I stand back and look at morality. Do I need it?

It adds nothing that common sense, wisdom, love (enduring good will, not some emotional high like an intoxicating infatuation) and prudence offer. It attacks reason, and thus detracts from sound management of ones' responsibilities, unlike those mentioned before it.

The people who uphold it are not the sort of person I want to become. They cause such needless harm upon others.

I have lost faith in morality because I see 'moral' people.

And I see morality is absurd.

I haven't even gone into parents who abuse their children because they don't realize that autism is something that needs to be rationally understood rather than morally condemned, righteous people turned rapists, people who distort religious laws to control others to even the point where their God can't live up to their distorted view of good, and people who are eager to punish others to the point where innocence just gets in the way.

Morality doesn't curb animals, fear does. Each of those moral people would have been too scared to act against those who didn't seem vulnerable, thus suggesting they knew better. Otherwise they would have been more open about devouring each other, presumably.

Utilitarianism doesn't oppose reason. Thus the watchmen are rationally accountable. It is an ugly morality, but arguably it is one of the least ugly ones in practice. (Common, sensible, well-developed decency somewhat ironically excluded.) You need a good reason to do anything, it isn't merely this provides benefit but that all things considered this has a high certainty of helping the most people. And given how stupid people are, this muzzle keeps them from most actions and thus most evils.

But that isn't really the best part. I haven't met people who practice utilitarianism where they think of themselves as good people. They aren't simplistic hedonists, and they aren't reckless. They are reasonable. They look at moral actions around them and ask does it REALLY help people or does it satisfy some metaphysical dogma or worthiness created by people of questionable worthiness?

What makes a person worthy? Not evidence and reason? We are guilty upon socially approved dogma and untested convictions to see if it even describes to real people or achieves what it promises? That is nonsensical. Worthy of what? The product of effective means and self-control and reasonable cooperation? You get to deprive us and be more worthy than us why? Because of conviction? Or weight of numbers? Or socially derived metaphysics of morality? Faith that your beliefs represent reality?

At the end of the day, if you aren't making sense I can't really support you. If you make sense but are doing harm to others I cannot bring myself to do, I can't really support you. I don't want to share in your convictions. Your victims lay bleeding.

That isn't to say I haven't met people who have really helped others. But that took courage, morality in practice rather than speech. When it personally costs them. I can respect that. I can support that.

But I can't support the absurd.

As for virtue ethics? Prudence, temperance, justice and fortitude? They are tempered by reason, and aim towards life wisely spent and the joy that naturally brings.

I don't see it as creating moral people but it seems like a relatively sensible course of development.

There is more to life than utilitarianism.
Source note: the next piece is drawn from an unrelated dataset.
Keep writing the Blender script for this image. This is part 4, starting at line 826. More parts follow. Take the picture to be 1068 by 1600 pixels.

Morally more to life. Some of which I find to be very beautiful.
Holy shit. I suppose people here are still young and figuring these things out, but even so, anyone ever think of picking up a book and seriously investigating (their own) ideas on morality?
I've read quite a bit. Most writers try to show how their view of something that they personally find repugnant is wrong and must be wrong because they say so or whatever stupid reason they think justify it.

Obviously my teachers would disagree with this...
Sure. I was taken aback by what I saw (and previously mentioned): nobody espoused virtue ethics, most people supported some kind of utilitarianism, and a lot of the people responding by text rather than poll suggested they thought moral claims were bogus altogether. This caught me off-guard because of the people I associate with, absolutely nobody thinks moral claims are void (this would to me suggest some kind of psycopathy/sociapathy)
I wouldn't probably say this in person to person as most people that don't know me well would think I was a psychopath (even though they have "morals", not that they will follow, but don't stop from thinking god is unfair and that kind of stuff).
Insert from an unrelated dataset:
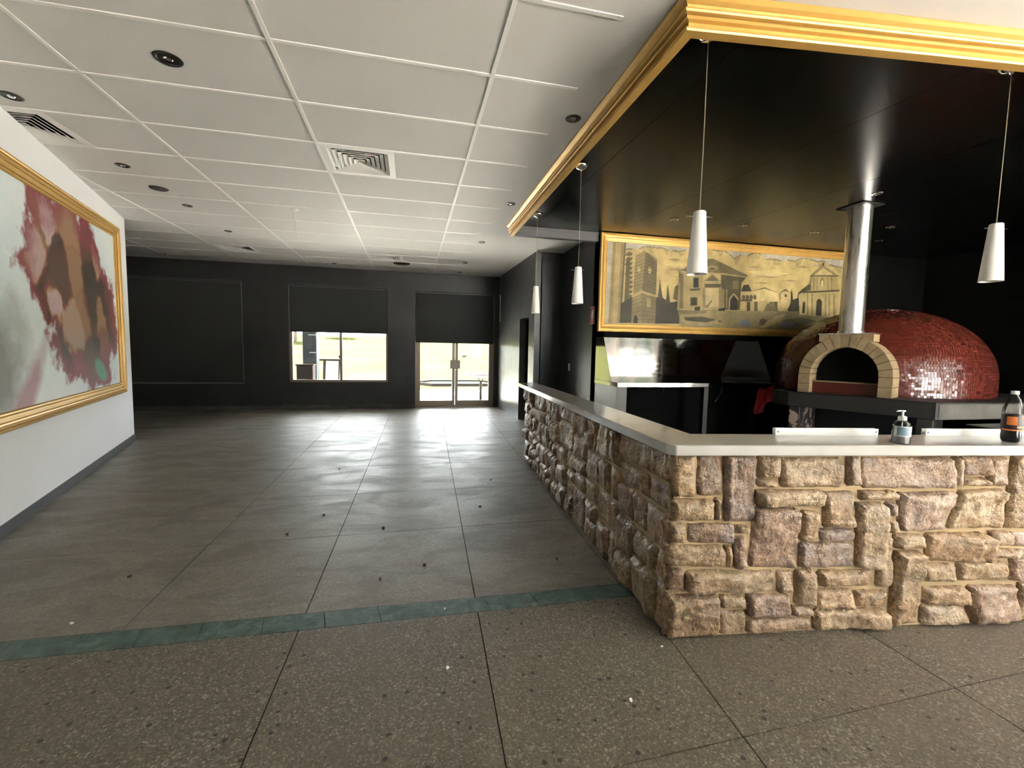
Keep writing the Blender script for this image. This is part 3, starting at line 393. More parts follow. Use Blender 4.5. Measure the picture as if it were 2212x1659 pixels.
# ---- right hand return walls behind the counter
rx = lambda y: 2.184-.026*y
DOOR0, DOOR1, DOORZ = 7.40, 7.98, 1.87
def rwall(name, ya, yb, z0, z1, mat='dark_plaster', par=None): return prism(name, [(rx(ya), ya), (rx(ya)+.12, ya), (rx(yb)+.12, yb), (rx(yb), yb)], z0, z1, mat, par)
wr = struct(rwall('wall_right', DOOR1, YB, 0, ZC), 'dark plaster side wall beside the glazed door')
rwall('wall_stub', 7.08, DOOR0, 0, ZC, par=wr); rwall('wall_over_opening', DOOR0, DOOR1, DOORZ, ZC, par=wr)
box('light_slit_strip', rx(9.62)-.012, 9.585, 1.92, rx(9.62)+.02, 9.62, 2.50, 'white_wall', wr)  # white strip painted in for the slit of light on this wall
struct(prism('wall_nook', [(rx(7.1)+.1, 7.08), (2.47, 7.08), (2.47, 7.2), (rx(7.1)+.1, 7.2)], 0, ZC, 'black_wall'), 'black wall facing the room beside the dark doorway')
wk = struct(box('wall_kitchen_side', 2.47, 5.65, 0, 2.59, 7.2, ZC, 'black_wall'), 'black side wall carrying the red fire sign and switch')
struct(boxes('wall_corridor', [(3.6, 5.77, 0, 3.75, 9.8, ZC), (2.59, 5.77, 0, 3.6, 5.9, ZC)], 'dark_void'), 'corridor wall coloured near-black for the darkness beyond the doorway')  # darkness of the unlit corridor is put into the wall colour
struct(box('wall_kitchen_back', 2.47, 5.65, 0, 8.4, 5.77, ZC+.02, 'black_matte'), 'black kitchen wall behind the framed mural and oven')
struct(boxes('wall_kitchen_right', [(8.25, 1.45, 0, 8.4, 5.65, ZC), (RIGHT_X, 1.45, 0, 8.4, 1.6, ZC)], 'black_matte'), 'black kitchen end wall right of the oven')
# ---- outer walls out of view, with the front glazing that lights the room
struct(box('wall_left', XL-.2, FRONT_Y, 0, XL, YO, ZC, 'white_wall'), 'far left white wall behind the partition')
GZ = 2.85; GA, GB = FRONT_Y+.1, .70; HA, HB = 3.4, RIGHT_X
struct(boxes('wall_front', [(XL, FRONT_Y-.2, 0, HA, FRONT_Y, ZC), (HA, FRONT_Y-.2, GZ, RIGHT_X+.2, FRONT_Y, ZC)], 'white_wall'), 'front wall behind the viewer')
struct(boxes('wall_side', [(RIGHT_X, GB, 0, RIGHT_X+.2, 1.45, ZC), (RIGHT_X, FRONT_Y-.2, GZ, RIGHT_X+.2, GB, ZC)], 'white_wall'), 'right outer wall of the front room')
g1 = struct(boxes('window_3', [(x-.03, FRONT_Y-.15, 0, x+.03, FRONT_Y-.05, GZ) for x in np.arange(HA+.03, HB-.2, 1.2)] + [(HA, FRONT_Y-.15, 0, HB, FRONT_Y-.05, .08)], 'beige_aluminium'), 'front shop window behind the viewer')
box('window_pane', HA, FRONT_Y-.103, .08, HB, FRONT_Y-.097, GZ, 'glass', g1)
g2 = struct(boxes('window_4', [(RIGHT_X+.05, y-.03, 0, RIGHT_X+.15, y+.03, GZ) for y in np.arange(GB-.03, GA-.1, -1.25)] + [(RIGHT_X+.05, GA, 0, RIGHT_X+.15, GB, .08)], 'beige_aluminium'), 'right shop window of the front room')
box('window_pane', RIGHT_X+.097, GA, .08, RIGHT_X+.103, GB, GZ, 'glass', g2)

# ---- left partition with its skirting (local x runs from its far end towards the viewer)
PF = Vector((-3.632, 6.871, 0)); PD = Vector((.2827, -.9592, 0)); PANG = math.atan2(PD.y, PD.x)
part = struct(box('wall_partition', 0, -.14, 0, 5.9, 0, ZC, 'white_wall'), 'white partition wall carrying the large framed painting'); part.location = PF; part.rotation_euler.z = PANG
bs = struct(boxes('baseboard_left', [(-.012, 0, 0, 5.9, .012, .075), (-.012, -.15, 0, 0, 0, .075)], 'dark_trim'), 'dark skirting along the white partition'); bs.location = PF; bs.rotation_euler.z = PANG

# ---- ceilings
BX, BY = 1.26, 5.72                      # outer corner lines of the bulkhead
bul = lambda x: 1.915-.117*(x-1.245)      # front fascia line
ceil = struct(box('ceiling', XL-.2, FRONT_Y-.2, 2.935, XR+.2, YO, 3.1, 'ceiling_white'), 'white suspended tile ceiling with plaster margins')
X0, Y0 = -1.9296, 2.6886
vent_cells = {(1, 2): 0, (-1, 2): 0, (-1, 9): 0, (1, 9): 0}
tile_me = mesh('ceiling_tile', box_v(.012, .012, 0, 1.188, .588, .02), BF); tile_me.materials.append(MATS['ceiling_white'])
half_me = mesh('ceiling_tile_half', box_v(.600, .012, 0, 1.188, .588, .02), BF); half_me.materials.append(MATS['ceiling_white'])
tee_me = mesh('cross_tee', box_v(.012, -.012, -.005, 1.188, .012, .02), BF); tee_me.materials.append(MATS['grid_white'])
RX0, RX1 = .4704, 1.0
side_me = mesh('ceiling_tile_cut', box_v(.012, .012, 0, RX1-RX0, .588, .02), BF); side_me.materials.append(MATS['ceiling_white'])
sidetee_me = mesh('cross_tee_cut', box_v(.012, -.012, -.005, RX1-RX0, .012, .02), BF); sidetee_me.materials.append(MATS['grid_white'])
for i in range(-3, 2):
    for j in range(-4, 12):
        x, y = X0+1.2*i, Y0+.6*j
        if y+.6 > 9.8: continue
        if (i, j) in vent_cells: o = link('ceiling_tile', half_me, None, ceil)
        else: o = link('ceiling_tile', tile_me, None, ceil)
        o.location = (x, y, ZC); t = link('cross_tee', tee_me, None, ceil); t.location = (x, y, ZC)
for j in range(-4, 12):
    y = Y0+.6*j
    if y+.6 > 9.8: continue
    o = link('ceiling_tile', side_me, None, ceil); o.location = (RX0, y, ZC); t = link('cross_tee', sidetee_me, None, ceil); t.location = (RX0, y, ZC)
yend = Y0+.6*11
for i in range(-3, 3): box('main_runner', X0+1.2*i-.012, Y0-2.4, ZC-.006, X0+1.2*i+.012, yend, ZC+.02, 'grid_white', ceil)
box('plaster_margin', RX1, 1.895, ZC, BX+.06, BY, ZC+.024, 'ceiling_white', ceil); box('plaster_margin', RX1, BY, ZC, 2.47, YB, ZC+.024, 'ceiling_white', ceil); box('plaster_margin', XL, yend, ZC, RX1, YB, ZC+.024, 'ceiling_white', ceil)
box('plaster_margin', XL, .28, ZC, X0-3.6, yend, ZC+.024, 'ceiling_white', ceil)
box('plaster_margin', RX1, .28, ZC, BX, 1.895, ZC+.024, 'ceiling_white', ceil)
# tiles in front of the bulkhead, running on to the right
for k in range(4):
    x = 1.32+1.2*k
    box('ceiling_tile', x+.012, .612, ZC, x+1.188, 1.188, ZC+.02, 'ceiling_white', ceil); box('cross_tee', x, 1.188, ZC-.005, x+1.2, 1.212, ZC+.02, 'grid_white', ceil)
    prism('plaster_margin', [(x-.06 if k == 0 else x, 1.212), (x+1.2, 1.212), (x+1.2, bul(x+1.2)+.03), (x-.06 if k == 0 else x, bul(x)+.03)], ZC, ZC+.02, 'ceiling_white', ceil)
# black lowered ceiling of the kitchen, in panels
bc = struct(prism('ceiling_kitchen', [(1.3, bul(1.3)+.03), (8.3, bul(8.3)+.03), (8.3, 5.66), (1.3, 5.66)], 2.915, 2.934, 'dark_void'), 'glossy black kitchen ceiling inside the gold edged bulkhead')
px = [(1.28, 0), (1.70, -.02), (3.22, -.095), (4.46, -.115), (5.7, -.115), (6.95, -.12), (8.25, 0)]
for a, b in zip(px[:-1], px[1:]):
    yfa, yfb = bul(a[0])+.02, bul(b[0])+.02
    g = .0025
    prism('ceiling_panel', [(a[0]+a[1]*yfa+g, yfa), (b[0]+b[1]*yfb-g, yfb), (b[0]+b[1]*5.65-g, 5.65), (a[0]+a[1]*5.65+g, 5.65)], 2.90, 2.914, 'black_ceiling', bc)
# gold fascia cornice (left run and front run) and the plain dark fascia at the far end
PROF = [(-.035, 2.911), (.050, 2.911), (.056, 2.904), (.056, 2.896), (.044, 2.886), (.026, 2.876), (.018, 2.866), (.018, 2.862), (.034, 2.858), (.036, 2.850), (.032, 2.843), (.008, 2.839), (.008, 2.835), (.022, 2.832), (.023, 2.825), (.018, 2.820), (-.002, 2.817), (-.002, 2.790), (.016, 2.787), (.018, 2.780), (.014, 2.772), (-.035, 2.772)]
c1 = (1.245, 1.915); far = (1.268, BY)
# travel so that "right" is outside: from right end to corner to far end
cr = sweep('trim_1', [(8.2, bul(8.2)), c1, far], [(-o, z) for o, z in PROF], 'gold'); struct(cr, 'gold moulded cornice along the bulkhead edge')
struct(boxes('trim_2', [(1.27, 5.655, 2.775, 2.47, BY, 2.911), (1.27, 5.645, 2.862, 2.47, 5.66, 2.895), (1.27, 5.635, 2.775, 2.47, 5.655, 2.80)], 'dark_trim'), 'dark grey fascia at the far end of the black ceiling')

# ================================================================== COUNTER
SA = Vector((1.122, 1.683)); SB = Vector((2.964, 1.456)); SD = (SB-SA).normalized()          # stone face, front
LBm = Vector((1.326, 5.055)); LD = (LBm-SA).normalized()                                        # stone face, left side
CT0, CT1 = .858, .905
cn = empty('stone_counter', (1.5, 2.0, 0)); tag(cn, 'L-shaped bar counter faced with rough tan ashlar stone', 'counter')
SN = Vector((SD.y, -SD.x)); LN = Vector((-LD.y, LD.x))                                          # outward normals
def ctr(o): return rel(cn, o)
def inset(p, n, d): return (p.x-n.x*d, p.y-n.y*d)
front_r = SA+SD*2.75; left_f = SA+LD*3.42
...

and no-one is utilitarian (I think even the most elementary excursion into ethics reveals that utilitarianism breaks down at a fairly fundamental, intuitive level, which is why I suggested people google the trolley problem)
A utilitarian view asserts that it is obligatory to steer to the track with one man on it.
Not really broken...

A more interesting problem would be would you kill one thousand people now to save 10 thousand people over the next thousand years?
Since, as a whole, human beings are incapable of being moral by most reasonable standards set forth by humans... Maybe the question should be can humans ever put their money where their mouth is, so to speak. I actually think Nietzsche spoke more to the human condition than anyone else. I mean, seriously, what has anyone's high ideals done overall for the world?

So to that end I would suggest the most moral system would be one in which no one's personal autonomy is infringed upon. Basically, the your fist stops an inch before my face rule set. Unfortunately, power structures make it truly impossible to live in such an equitable place.

Let's look at it in the form of a game some may be familiar with (Mass Effect 3):
1. Destroy all synthetics to protect all organics (short term solution)
2. Control the Reapers
3. Synthesis
4. Lose the war. (And the game btw)

The fourth option is technically the most moral as it doesn't sacrifice anyone's autonomy. From a utilitarian perspective, Synthesis saves the most people but all of them are irrevocably changed against their will. Controlling the Reapers sacrifices yourself (a perfectly moral/ethical action) and yet turns around and controls what are clearly sentient beings. And obviously if you destroy the Reapers you also kill all synthetics, yes even good ones like EDI or the Geth you can turn to your side. Then again, if you choose not to do any of those things, you still effect everyone negatively because they get harvested and turned into Reapers.

Know what? This is just the reason why the basics of morality are all either too categorical or entirely useless for the larger scheme of things.